* What the task requires: Search the material for "Write" and show all lines that contain it.

* Entries provided:
■ ■ ■ ■
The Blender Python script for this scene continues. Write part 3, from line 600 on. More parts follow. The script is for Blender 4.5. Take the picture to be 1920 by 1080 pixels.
■ ■ ■ ■
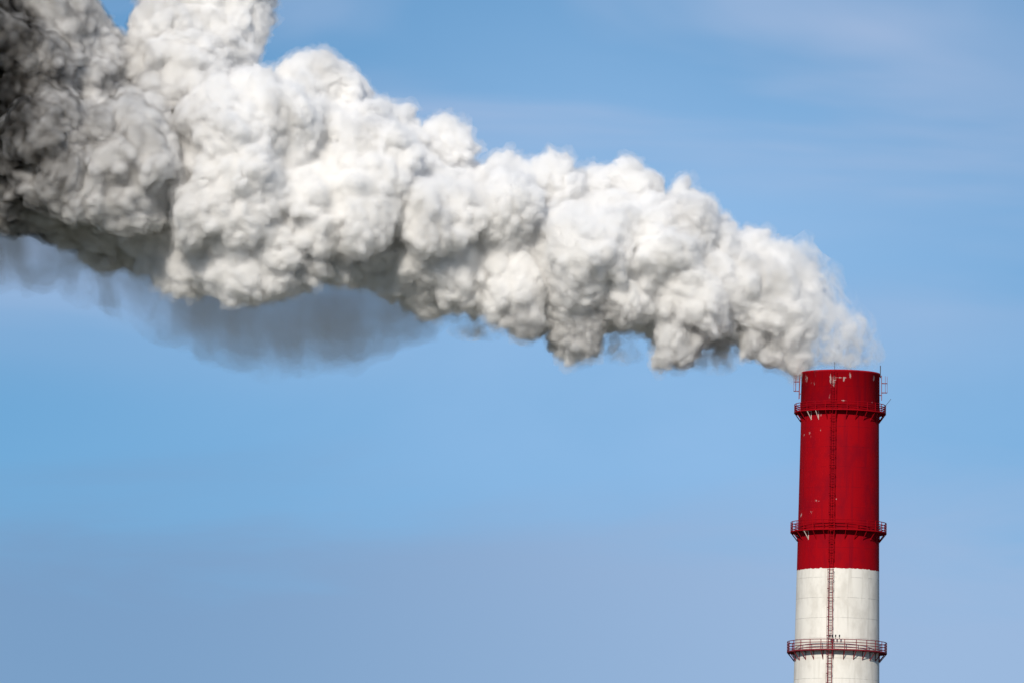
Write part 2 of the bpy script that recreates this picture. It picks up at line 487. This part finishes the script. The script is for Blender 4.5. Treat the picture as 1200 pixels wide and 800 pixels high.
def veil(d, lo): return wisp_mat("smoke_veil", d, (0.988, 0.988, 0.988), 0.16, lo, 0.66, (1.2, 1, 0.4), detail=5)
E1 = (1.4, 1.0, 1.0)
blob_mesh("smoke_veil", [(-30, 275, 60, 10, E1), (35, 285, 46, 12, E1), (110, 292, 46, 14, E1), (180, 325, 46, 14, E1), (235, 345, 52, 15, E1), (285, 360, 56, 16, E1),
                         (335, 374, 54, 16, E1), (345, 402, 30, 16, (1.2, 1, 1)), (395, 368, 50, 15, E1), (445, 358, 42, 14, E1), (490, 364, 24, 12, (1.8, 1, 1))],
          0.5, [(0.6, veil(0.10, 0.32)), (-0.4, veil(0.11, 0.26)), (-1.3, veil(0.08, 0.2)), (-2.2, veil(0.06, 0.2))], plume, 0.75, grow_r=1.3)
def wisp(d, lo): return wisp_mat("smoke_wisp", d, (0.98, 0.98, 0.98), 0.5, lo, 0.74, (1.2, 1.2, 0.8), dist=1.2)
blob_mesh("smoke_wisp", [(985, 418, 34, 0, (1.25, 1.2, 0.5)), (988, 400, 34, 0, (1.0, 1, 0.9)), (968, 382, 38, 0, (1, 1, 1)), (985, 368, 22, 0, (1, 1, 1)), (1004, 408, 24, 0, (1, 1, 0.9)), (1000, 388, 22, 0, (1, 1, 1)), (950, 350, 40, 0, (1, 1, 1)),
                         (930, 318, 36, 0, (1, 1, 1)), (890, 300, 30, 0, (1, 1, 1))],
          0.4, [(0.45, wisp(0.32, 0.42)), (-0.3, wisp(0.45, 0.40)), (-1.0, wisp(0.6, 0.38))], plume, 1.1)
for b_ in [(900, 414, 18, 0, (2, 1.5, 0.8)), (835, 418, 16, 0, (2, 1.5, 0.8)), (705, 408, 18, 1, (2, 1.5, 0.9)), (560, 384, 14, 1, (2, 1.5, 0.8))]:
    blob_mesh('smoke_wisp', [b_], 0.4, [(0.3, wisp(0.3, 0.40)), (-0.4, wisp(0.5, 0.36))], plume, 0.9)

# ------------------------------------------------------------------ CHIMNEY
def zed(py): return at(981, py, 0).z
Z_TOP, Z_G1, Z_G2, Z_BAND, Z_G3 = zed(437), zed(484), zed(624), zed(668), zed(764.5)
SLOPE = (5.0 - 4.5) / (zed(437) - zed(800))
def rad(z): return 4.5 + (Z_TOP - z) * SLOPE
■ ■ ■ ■
* Exercise output:
The Blender Python script for this scene continues. Write part 3, from line 600 on. More parts follow. The script is for Blender 4.5. Take the picture to be 1920 by 1080 pixels.
Write part 2 of the bpy script that recreates this picture. It picks up at line 487. This part finishes the script. The script is for Blender 4.5. Treat the picture as 1200 pixels wide and 800 pixels high.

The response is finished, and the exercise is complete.